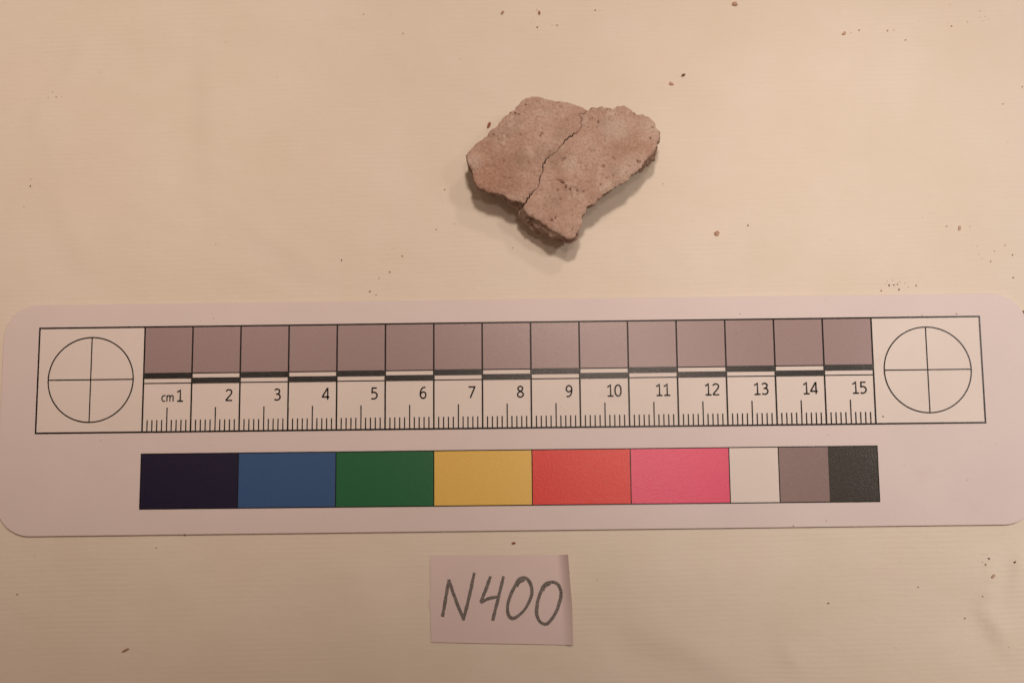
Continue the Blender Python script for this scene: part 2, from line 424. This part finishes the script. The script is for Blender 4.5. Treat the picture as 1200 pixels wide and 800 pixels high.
def stroke(mb, P, wd, z, wfun=None, zf=None):
    """a flat ribbon along P with square mitres and round caps"""
    P = [np.array(p, float) for p in P]; n = len(P); b0 = len(mb.v)
    for i in range(n):
        a = P[max(i - 1, 0)]; b = P[min(i + 1, n - 1)]
        t1 = P[i] - a if i > 0 else b - P[i]; t2 = b - P[i] if i < n - 1 else P[i] - a
        t1 = t1 / (np.linalg.norm(t1) + 1e-9); t2 = t2 / (np.linalg.norm(t2) + 1e-9)
        t = t1 + t2; t = t / (np.linalg.norm(t) + 1e-9); nn = np.array([-t[1], t[0]])
        k = min(1.6, 1 / max(.45, abs(np.dot(nn, np.array([-t1[1], t1[0]])))))
        ww = wd * (wfun(i / (n - 1)) if wfun else 1) / 2 * k
        for s in (-1, 1):
            q = P[i] + nn * ww * s; mb.v.append((q[0], q[1], z if zf is None else zf(q[0], q[1]) + z))
    for i in range(n - 1):
        mb.f.append((b0 + 2 * i, b0 + 2 * i + 2, b0 + 2 * i + 3, b0 + 2 * i + 1))
build_card()

# ------------------------------------------------------------------ small paper label with the pencilled number
def build_label():
    z0 = .020
    tl, tr, br, bl = at(504, 650.6, z0), at(665.7, 649.3, z0 + .15), at(671.9, 755.4, z0 + .07), at(505.3, 752.0, z0)
    nt = at(503.4, 696, z0); mr = at(670.6, 710.6, z0 + .11)
    root = empty('paper_label', (7.4, -5.7, 0), 'small cut paper label with the pencilled number N400', 'label')
    nu, nv = 60, 30
    def edge_l(t):
        k = max(0, 1 - abs(t - .56) / .1)
        return np.array(bl) * t + np.array(tl) * (1 - t) + np.array([-.035 * k + .012 * noise.noise((t * 8, 0, 0)), 0])
    def edge_r(t):
        return (np.array(tr) * (1 - t / .57) + np.array(mr) * (t / .57)) if t < .57 else (np.array(mr) * (1 - (t - .57) / .43) + np.array(br) * ((t - .57) / .43))
    def curl(s, t):    # the right edge stands up a little where it was torn off
        k = max(0, (s - .925) / .075)
        return z0 + .15 * k ** 1.7 * (1 - .55 * t) + .012 * math.sin(s * 3.0) * (1 - s) + .004 * noise.noise((s * 4, t * 3, 1))
    top, bot = [], []
    for j in range(nv + 1):
        t = j / nv; a, b = edge_l(t), edge_r(t)
        for i in range(nu + 1):
            s = i / nu; s = 1 - (1 - s) ** 1.5
            p = a * (1 - s) + b * s
            p = p + np.array([0, .006 * noise.noise((s * 9, t * 1.0, 5))])
            top.append((p[0], p[1], curl(s, t))); bot.append((p[0], p[1], curl(s, t) - .010))
    n = len(top); W = nu + 1; f = []
    for j in range(nv):
        for i in range(nu):
            q = (j * W + i, j * W + i + 1, (j + 1) * W + i + 1, (j + 1) * W + i)
            f.append(q[::-1]); f.append(tuple(k + n for k in q))
    border = [i for i in range(W)] + [j * W + nu for j in range(1, nv + 1)] + [nv * W + i for i in range(nu - 1, -1, -1)] + [j * W for j in range(nv - 1, 0, -1)]
    for k in range(len(border)):
        a, b = border[k], border[(k + 1) % len(border)]; f.append((a, b, b + n, a + n))
    lm = mat_card('label_paper', (0.74, 0.635, 0.62), (0.77, 0.66, 0.645), .6, False)
    mesh_obj('label_paper', top + bot, f, lm, root, True).data.set_sharp_from_angle(angle=.7)
    TP = np.array(top)
    def zf(x, y):
        k = np.argmin((TP[:, 0] - x) ** 2 + (TP[:, 1] - y) ** 2); return TP[k, 2]
    def px(pts): return [at(480 + a / 5.332, 630 + b / 5.332, z0) for a, b in pts]
    def dense(pts, curve):
        P = [np.array(p) for p in px(pts)]
        if curve:
            q = [P[0]] + P + [P[-1]]; out = []
            for i in range(1, len(q) - 2):
                a, b, c, d = q[i - 1:i + 3]
                for k in range(8):
                    t = k / 8; out.append(.5 * ((2 * b) + (-a + c) * t + (2 * a - 5 * b + 4 * c - d) * t * t + (-a + 3 * b - 3 * c + d) * t ** 3))
            out.append(P[-1]); P = out
        else:
            out = []
            for a, b in zip(P[:-1], P[1:]):
                for k in range(14): out.append(a + (b - a) * k / 14)
            out.append(P[-1]); P = out
        return [p + np.array([noise.noise((p[0] * 9, p[1] * 9, 2)), noise.noise((p[0] * 9, p[1] * 9, 7))]) * .006 for p in P]
    pm = mat_pencil()
    chars = [('pencil_letter', [([(205, 492), (222, 400), (245, 258)], 0), ([(245, 258), (268, 330), (305, 430), (340, 512)], 0), ([(336, 512), (365, 400), (405, 216)], 0)]),
             ('pencil_digit', [([(507, 238), (478, 318), (443, 402)], 0), ([(443, 402), (495, 378), (550, 366)], 0), ([(588, 240), (555, 370), (519, 516)], 0)]),
             ('pencil_digit', [([(668, 305), (688, 272), (718, 262)], 1), ([(660, 300), (686, 256), (722, 250), (752, 278), (764, 330), (752, 385), (712, 455), (655, 500), (622, 487), (612, 430), (632, 355), (668, 285), (700, 256)], 1)]),
             ('pencil_digit', [([(832, 330), (846, 298), (880, 284)], 1), ([(826, 318), (856, 284), (905, 277), (937, 305), (945, 365), (918, 455), (866, 530), (822, 528), (795, 475), (800, 400), (826, 325), (862, 290)], 1)])]
    for ci, (nm, sts) in enumerate(chars):
        m = MB(); lab = ['pencilled letter N', 'pencilled figure 4', 'first pencilled zero', 'second pencilled zero'][ci]
        for si, (pts, cv) in enumerate(sts):
            ph = ci * 3.7 + si
            stroke(m, dense(pts, cv), .073, .0035 + .0012 * si, lambda t: .82 + .28 * noise.noise((t * 7 + ph, ph, 0)) + .1 * math.sin(t * 3.1), zf)
        o = m.obj(nm, pm, root); o['label'] = lab
build_label()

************

■ SET TASK
Reproduce all of the material above word for word. Omit the pictures.

■ THE ANSWER
Continue the Blender Python script for this scene: part 2, from line 424. This part finishes the script. The script is for Blender 4.5. Treat the picture as 1200 pixels wide and 800 pixels high.
def stroke(mb, P, wd, z, wfun=None, zf=None):
    """a flat ribbon along P with square mitres and round caps"""
    P = [np.array(p, float) for p in P]; n = len(P); b0 = len(mb.v)
    for i in range(n):
        a = P[max(i - 1, 0)]; b = P[min(i + 1, n - 1)]
        t1 = P[i] - a if i > 0 else b - P[i]; t2 = b - P[i] if i < n - 1 else P[i] - a
        t1 = t1 / (np.linalg.norm(t1) + 1e-9); t2 = t2 / (np.linalg.norm(t2) + 1e-9)
        t = t1 + t2; t = t / (np.linalg.norm(t) + 1e-9); nn = np.array([-t[1], t[0]])
        k = min(1.6, 1 / max(.45, abs(np.dot(nn, np.array([-t1[1], t1[0]])))))
        ww = wd * (wfun(i / (n - 1)) if wfun else 1) / 2 * k
        for s in (-1, 1):
            q = P[i] + nn * ww * s; mb.v.append((q[0], q[1], z if zf is None else zf(q[0], q[1]) + z))
    for i in range(n - 1):
        mb.f.append((b0 + 2 * i, b0 + 2 * i + 2, b0 + 2 * i + 3, b0 + 2 * i + 1))
build_card()

# ------------------------------------------------------------------ small paper label with the pencilled number
def build_label():
    z0 = .020
    tl, tr, br, bl = at(504, 650.6, z0), at(665.7, 649.3, z0 + .15), at(671.9, 755.4, z0 + .07), at(505.3, 752.0, z0)
    nt = at(503.4, 696, z0); mr = at(670.6, 710.6, z0 + .11)
    root = empty('paper_label', (7.4, -5.7, 0), 'small cut paper label with the pencilled number N400', 'label')
    nu, nv = 60, 30
    def edge_l(t):
        k = max(0, 1 - abs(t - .56) / .1)
        return np.array(bl) * t + np.array(tl) * (1 - t) + np.array([-.035 * k + .012 * noise.noise((t * 8, 0, 0)), 0])
    def edge_r(t):
        return (np.array(tr) * (1 - t / .57) + np.array(mr) * (t / .57)) if t < .57 else (np.array(mr) * (1 - (t - .57) / .43) + np.array(br) * ((t - .57) / .43))
    def curl(s, t):    # the right edge stands up a little where it was torn off
        k = max(0, (s - .925) / .075)
        return z0 + .15 * k ** 1.7 * (1 - .55 * t) + .012 * math.sin(s * 3.0) * (1 - s) + .004 * noise.noise((s * 4, t * 3, 1))
    top, bot = [], []
    for j in range(nv + 1):
        t = j / nv; a, b = edge_l(t), edge_r(t)
        for i in range(nu + 1):
            s = i / nu; s = 1 - (1 - s) ** 1.5
            p = a * (1 - s) + b * s
            p = p + np.array([0, .006 * noise.noise((s * 9, t * 1.0, 5))])
            top.append((p[0], p[1], curl(s, t))); bot.append((p[0], p[1], curl(s, t) - .010))
    n = len(top); W = nu + 1; f = []
    for j in range(nv):
        for i in range(nu):
            q = (j * W + i, j * W + i + 1, (j + 1) * W + i + 1, (j + 1) * W + i)
            f.append(q[::-1]); f.append(tuple(k + n for k in q))
    border = [i for i in range(W)] + [j * W + nu for j in range(1, nv + 1)] + [nv * W + i for i in range(nu - 1, -1, -1)] + [j * W for j in range(nv - 1, 0, -1)]
    for k in range(len(border)):
        a, b = border[k], border[(k + 1) % len(border)]; f.append((a, b, b + n, a + n))
    lm = mat_card('label_paper', (0.74, 0.635, 0.62), (0.77, 0.66, 0.645), .6, False)
    mesh_obj('label_paper', top + bot, f, lm, root, True).data.set_sharp_from_angle(angle=.7)
    TP = np.array(top)
    def zf(x, y):
        k = np.argmin((TP[:, 0] - x) ** 2 + (TP[:, 1] - y) ** 2); return TP[k, 2]
    def px(pts): return [at(480 + a / 5.332, 630 + b / 5.332, z0) for a, b in pts]
    def dense(pts, curve):
        P = [np.array(p) for p in px(pts)]
        if curve:
            q = [P[0]] + P + [P[-1]]; out = []
            for i in range(1, len(q) - 2):
                a, b, c, d = q[i - 1:i + 3]
                for k in range(8):
                    t = k / 8; out.append(.5 * ((2 * b) + (-a + c) * t + (2 * a - 5 * b + 4 * c - d) * t * t + (-a + 3 * b - 3 * c + d) * t ** 3))
            out.append(P[-1]); P = out
        else:
            out = []
            for a, b in zip(P[:-1], P[1:]):
                for k in range(14): out.append(a + (b - a) * k / 14)
            out.append(P[-1]); P = out
        return [p + np.array([noise.noise((p[0] * 9, p[1] * 9, 2)), noise.noise((p[0] * 9, p[1] * 9, 7))]) * .006 for p in P]
    pm = mat_pencil()
    chars = [('pencil_letter', [([(205, 492), (222, 400), (245, 258)], 0), ([(245, 258), (268, 330), (305, 430), (340, 512)], 0), ([(336, 512), (365, 400), (405, 216)], 0)]),
             ('pencil_digit', [([(507, 238), (478, 318), (443, 402)], 0), ([(443, 402), (495, 378), (550, 366)], 0), ([(588, 240), (555, 370), (519, 516)], 0)]),
             ('pencil_digit', [([(668, 305), (688, 272), (718, 262)], 1), ([(660, 300), (686, 256), (722, 250), (752, 278), (764, 330), (752, 385), (712, 455), (655, 500), (622, 487), (612, 430), (632, 355), (668, 285), (700, 256)], 1)]),
             ('pencil_digit', [([(832, 330), (846, 298), (880, 284)], 1), ([(826, 318), (856, 284), (905, 277), (937, 305), (945, 365), (918, 455), (866, 530), (822, 528), (795, 475), (800, 400), (826, 325), (862, 290)], 1)])]
    for ci, (nm, sts) in enumerate(chars):
        m = MB(); lab = ['pencilled letter N', 'pencilled figure 4', 'first pencilled zero', 'second pencilled zero'][ci]
        for si, (pts, cv) in enumerate(sts):
            ph = ci * 3.7 + si
            stroke(m, dense(pts, cv), .073, .0035 + .0012 * si, lambda t: .82 + .28 * noise.noise((t * 7 + ph, ph, 0)) + .1 * math.sin(t * 3.1), zf)
        o = m.obj(nm, pm, root); o['label'] = lab
build_label()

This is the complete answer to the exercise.